Through Ignotus Peverell, Harry is distantly related to Voldemort (a direct descendent of Ignotus’ older brother Cadmus Peverell, who possessed the Resurrection Stone). The oldest brother, Antioch Peverell, possessed the Elder Wand – which is currently in the possession of Albus Dumbledore.
The reason I have mentioned the Cloak’s background is that I’d like to draw attention to something rather remarkable – the fact that Albus Dumbledore actually returns the Cloak to Harry, even though legend claims that the person who unites the three Hallows will become the Master of Death.
For 10 years, Dumbledore has held two of the Hallows in his possession. But rather than seek out the final Hallow, he instead relinquishes the Hallow that rightfully belongs to another. He could have kept it, and Harry would have been none the wiser. But Dumbledore allows himself to be merely the custodian of the Cloak until he can safely pass it on to Harry, its rightful owner.
Such an action would be remarkable for any Wizard who made a study of the Hallows. It is even more remarkable for Dumbledore, whose youthful fantasies specifically involved uniting the Hallows to create a world ruled by Wizards… or more specifically, by himself and Gellert Grindelwald. Returning the Cloak to Harry shows the extent to which Dumbledore has turned his back on his past failings.
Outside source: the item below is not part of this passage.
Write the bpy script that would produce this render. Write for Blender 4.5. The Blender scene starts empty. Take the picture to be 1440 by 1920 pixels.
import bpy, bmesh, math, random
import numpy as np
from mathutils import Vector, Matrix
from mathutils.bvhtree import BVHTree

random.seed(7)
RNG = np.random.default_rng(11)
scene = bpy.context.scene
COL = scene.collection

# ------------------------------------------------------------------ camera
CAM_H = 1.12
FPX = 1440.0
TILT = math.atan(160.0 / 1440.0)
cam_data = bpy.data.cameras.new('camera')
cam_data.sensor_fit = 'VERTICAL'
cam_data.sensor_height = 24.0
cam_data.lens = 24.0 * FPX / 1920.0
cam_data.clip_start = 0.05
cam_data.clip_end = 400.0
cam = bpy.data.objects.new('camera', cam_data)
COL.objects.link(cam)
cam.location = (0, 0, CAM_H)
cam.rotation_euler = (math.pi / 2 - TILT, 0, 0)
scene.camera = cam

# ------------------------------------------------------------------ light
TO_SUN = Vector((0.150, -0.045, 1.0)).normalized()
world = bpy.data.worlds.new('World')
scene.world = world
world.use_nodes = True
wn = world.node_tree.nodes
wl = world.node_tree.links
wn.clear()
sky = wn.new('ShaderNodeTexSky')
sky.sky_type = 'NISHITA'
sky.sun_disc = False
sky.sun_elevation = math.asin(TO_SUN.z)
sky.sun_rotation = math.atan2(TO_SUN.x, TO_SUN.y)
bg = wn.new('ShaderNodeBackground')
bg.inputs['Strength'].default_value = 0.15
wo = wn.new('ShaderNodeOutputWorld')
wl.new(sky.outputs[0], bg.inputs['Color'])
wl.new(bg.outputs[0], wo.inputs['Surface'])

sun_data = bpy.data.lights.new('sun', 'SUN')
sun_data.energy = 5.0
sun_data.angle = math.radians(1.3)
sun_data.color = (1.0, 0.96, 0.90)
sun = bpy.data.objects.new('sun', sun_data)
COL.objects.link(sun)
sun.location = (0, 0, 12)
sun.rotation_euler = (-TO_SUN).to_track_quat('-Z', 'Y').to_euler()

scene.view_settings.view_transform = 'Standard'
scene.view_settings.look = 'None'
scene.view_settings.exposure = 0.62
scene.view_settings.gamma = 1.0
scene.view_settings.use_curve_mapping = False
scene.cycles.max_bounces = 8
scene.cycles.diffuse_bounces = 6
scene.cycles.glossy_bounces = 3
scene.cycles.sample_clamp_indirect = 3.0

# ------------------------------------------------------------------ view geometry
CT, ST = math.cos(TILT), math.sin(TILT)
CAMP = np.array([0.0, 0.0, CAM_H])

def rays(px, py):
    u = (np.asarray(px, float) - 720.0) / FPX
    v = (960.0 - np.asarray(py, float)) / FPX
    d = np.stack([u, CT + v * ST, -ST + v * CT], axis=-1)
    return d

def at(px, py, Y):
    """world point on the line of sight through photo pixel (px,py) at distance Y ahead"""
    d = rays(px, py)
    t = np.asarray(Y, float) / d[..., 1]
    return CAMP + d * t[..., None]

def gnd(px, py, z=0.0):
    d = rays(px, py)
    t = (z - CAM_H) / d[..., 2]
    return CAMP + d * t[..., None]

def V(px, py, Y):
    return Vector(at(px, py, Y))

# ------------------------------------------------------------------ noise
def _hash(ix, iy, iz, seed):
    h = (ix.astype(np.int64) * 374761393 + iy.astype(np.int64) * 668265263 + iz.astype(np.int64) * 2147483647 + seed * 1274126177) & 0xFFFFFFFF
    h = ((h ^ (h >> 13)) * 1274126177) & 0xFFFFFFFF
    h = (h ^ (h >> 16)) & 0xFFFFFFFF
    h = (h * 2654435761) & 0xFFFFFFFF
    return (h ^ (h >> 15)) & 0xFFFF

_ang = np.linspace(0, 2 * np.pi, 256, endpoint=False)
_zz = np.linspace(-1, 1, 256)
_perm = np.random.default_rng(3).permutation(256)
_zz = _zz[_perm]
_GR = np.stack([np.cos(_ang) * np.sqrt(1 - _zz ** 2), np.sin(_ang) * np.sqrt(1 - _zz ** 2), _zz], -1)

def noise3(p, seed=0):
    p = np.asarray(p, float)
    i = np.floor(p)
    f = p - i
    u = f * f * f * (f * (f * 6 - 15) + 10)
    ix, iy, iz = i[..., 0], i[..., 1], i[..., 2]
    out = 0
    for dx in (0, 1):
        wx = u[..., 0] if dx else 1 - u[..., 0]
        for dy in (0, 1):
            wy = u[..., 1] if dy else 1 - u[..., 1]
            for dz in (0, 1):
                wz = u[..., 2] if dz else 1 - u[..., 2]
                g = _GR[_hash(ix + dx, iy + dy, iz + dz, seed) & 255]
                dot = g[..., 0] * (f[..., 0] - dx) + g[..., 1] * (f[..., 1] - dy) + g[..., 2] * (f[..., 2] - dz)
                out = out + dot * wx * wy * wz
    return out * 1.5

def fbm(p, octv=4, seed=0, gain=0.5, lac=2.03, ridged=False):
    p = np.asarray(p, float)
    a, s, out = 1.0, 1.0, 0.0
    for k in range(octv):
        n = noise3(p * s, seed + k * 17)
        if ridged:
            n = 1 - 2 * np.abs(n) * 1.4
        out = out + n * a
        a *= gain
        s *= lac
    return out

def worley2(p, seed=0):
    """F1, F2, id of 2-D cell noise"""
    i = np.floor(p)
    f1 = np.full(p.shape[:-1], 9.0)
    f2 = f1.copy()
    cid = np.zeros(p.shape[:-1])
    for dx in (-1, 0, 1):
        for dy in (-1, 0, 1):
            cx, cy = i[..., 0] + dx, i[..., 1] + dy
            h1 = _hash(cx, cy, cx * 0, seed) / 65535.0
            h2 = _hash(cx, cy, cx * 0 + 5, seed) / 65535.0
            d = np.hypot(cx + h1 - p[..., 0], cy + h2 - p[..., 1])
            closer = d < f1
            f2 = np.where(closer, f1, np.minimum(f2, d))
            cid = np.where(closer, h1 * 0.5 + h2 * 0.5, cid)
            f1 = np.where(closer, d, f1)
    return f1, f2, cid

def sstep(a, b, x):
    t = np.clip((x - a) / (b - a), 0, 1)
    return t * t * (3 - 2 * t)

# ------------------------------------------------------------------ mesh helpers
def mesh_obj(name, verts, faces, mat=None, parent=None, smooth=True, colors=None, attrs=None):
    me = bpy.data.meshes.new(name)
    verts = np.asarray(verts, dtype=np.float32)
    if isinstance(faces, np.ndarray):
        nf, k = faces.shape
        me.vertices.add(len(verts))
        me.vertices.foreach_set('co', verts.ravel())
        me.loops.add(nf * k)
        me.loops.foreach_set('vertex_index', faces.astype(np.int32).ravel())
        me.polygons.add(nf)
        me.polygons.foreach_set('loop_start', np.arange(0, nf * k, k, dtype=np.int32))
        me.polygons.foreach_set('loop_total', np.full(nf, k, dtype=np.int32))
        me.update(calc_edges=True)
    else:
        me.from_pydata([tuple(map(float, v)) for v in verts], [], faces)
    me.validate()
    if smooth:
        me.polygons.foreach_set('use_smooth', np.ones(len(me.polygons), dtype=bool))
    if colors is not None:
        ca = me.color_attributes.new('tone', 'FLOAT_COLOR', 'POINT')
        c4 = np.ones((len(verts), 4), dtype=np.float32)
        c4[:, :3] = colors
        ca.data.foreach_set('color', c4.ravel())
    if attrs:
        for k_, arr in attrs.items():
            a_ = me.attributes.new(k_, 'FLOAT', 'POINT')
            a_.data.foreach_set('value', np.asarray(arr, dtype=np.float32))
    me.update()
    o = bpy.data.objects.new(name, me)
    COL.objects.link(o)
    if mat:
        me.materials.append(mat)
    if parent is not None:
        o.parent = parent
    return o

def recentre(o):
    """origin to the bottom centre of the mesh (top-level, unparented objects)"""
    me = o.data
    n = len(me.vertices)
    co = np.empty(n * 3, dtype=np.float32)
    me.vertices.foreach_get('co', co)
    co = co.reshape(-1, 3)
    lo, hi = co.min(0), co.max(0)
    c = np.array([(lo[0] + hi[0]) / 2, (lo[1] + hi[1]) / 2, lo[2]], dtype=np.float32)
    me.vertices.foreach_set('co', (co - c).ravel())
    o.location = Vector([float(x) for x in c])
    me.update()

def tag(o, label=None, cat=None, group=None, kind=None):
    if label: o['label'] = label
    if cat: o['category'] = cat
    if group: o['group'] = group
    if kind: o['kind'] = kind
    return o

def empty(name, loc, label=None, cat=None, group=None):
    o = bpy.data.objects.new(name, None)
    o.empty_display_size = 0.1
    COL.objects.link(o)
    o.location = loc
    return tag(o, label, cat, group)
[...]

Though Dumbledore is later fatally tempted by the Resurrection Stone, it’s not through an attempt to unite the Hallows. It’s just a moment of weakness in which he succumbs to the temptation to bring back his dead sister (a point that is indirectly related to the second part of this chapter).
Regardless of Dumledore’s failings, returning the Cloak to Harry shows significant character growth since his sister’s death. In a very real sense, Dumbledore is one “invisible man” in this post’s title – a man willing to remain anonymous, willing to guide Harry from the background, willing to let the boy ultimately move into the spotlight.